J. says that the women depicted in the covers of Perturbator’s records are the main characters of the albums’ stories, though the plot is presented to us in a second-person point of view. Still, these female protagonists are portrayed in a very sexualized way that follows a tradition coming out from the metal scene, in which you have bands such as Cannibal Corpse, Dimmu Borgir, and Cradle of Filth using the female body as an erotic element added to a gory context. J. says that, in the case of Perturbator, women might be exposed in a hyper-sexualized way, but they are still strong, dominating, and “essentially the kind of characters that will lure you in and perhaps kill you.” 

“there is still beauty to be found even in the filthiest of things”

This brings us back to the femme fatale stereotype that cyberpunk borrows from noir fiction, but it’s also a cliché from horror movies and other examples that see the genre blend with science fiction, like the film Species (1995). In Sentient, the closest comparison would be the classic William Gibson character Molly Millions, who appeals to what J. enforces by saying that, conceptually, Perturbator is going in with the opposite approach to violence towards women. “The idea stems from the fact that the female form in and of itself shouldn’t be considered foul,” he claims. “Females themselves and the female form are quite powerful when left unfettered, and we attempt to explore this in a way by flipping tables on classic sexploitation.”

The video for Sentient is said to present the “religious” part of Perturbator’s fictional world. On their Bandcamp page, The Uncanny Valley is described as a journey of a duo that is trying to fight against a Cult that remains active after the War Against Machines. As androids are being destroyed, a “church” is converting people into robots by using “sexual deprogramming.” 

Peturbator

That was the first idea J. had for Perturbator’s video, and then Valenberg contributed by creating a dream sequence full of religious symbols that represent James Kent’s mindset and background. “I have my own personal views about our world, which, if I can be completely honest here for a minute, are mostly pessimistic.” In his opinion, this is the “most obvious link” between black metal and cyberpunk cultures. “Both are about a sort of relentless ‘lack of hope’, they tell about our dark future and present, about seeing the worst of what mankind can be and realize that there is still beauty to be found even in the filthiest of things.”
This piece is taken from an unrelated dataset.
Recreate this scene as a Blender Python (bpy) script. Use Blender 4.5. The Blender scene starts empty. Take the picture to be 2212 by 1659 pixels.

However, when speaking about technology, Kent claims he is very neutral about it. “Of course this is all very exciting, and I do follow what’s happening around the world of science and technology quite a lot actually. I just think groundbreaking inventions and technological progressions are only tools.” The musician says he would rather “wait and see” what we make out of them, especially of virtual reality. “At first, it was used to create a more immersive experience for people playing videogames and such. Pretty innocent. Now, it’s been bought for a couple of million dollars and who knows what they will try to do with it?”

In the end, Perturbator’s fictional universe is, as with cyberpunk, a place of high tech and low hopes. As the characters fight against techno-religious fanatics, they find themselves trapped in a struggle that leads to nowhere, but the battle is still as challenging and exciting as trying to find out what is hidden in the songs and glimpsed in the videos and artworks.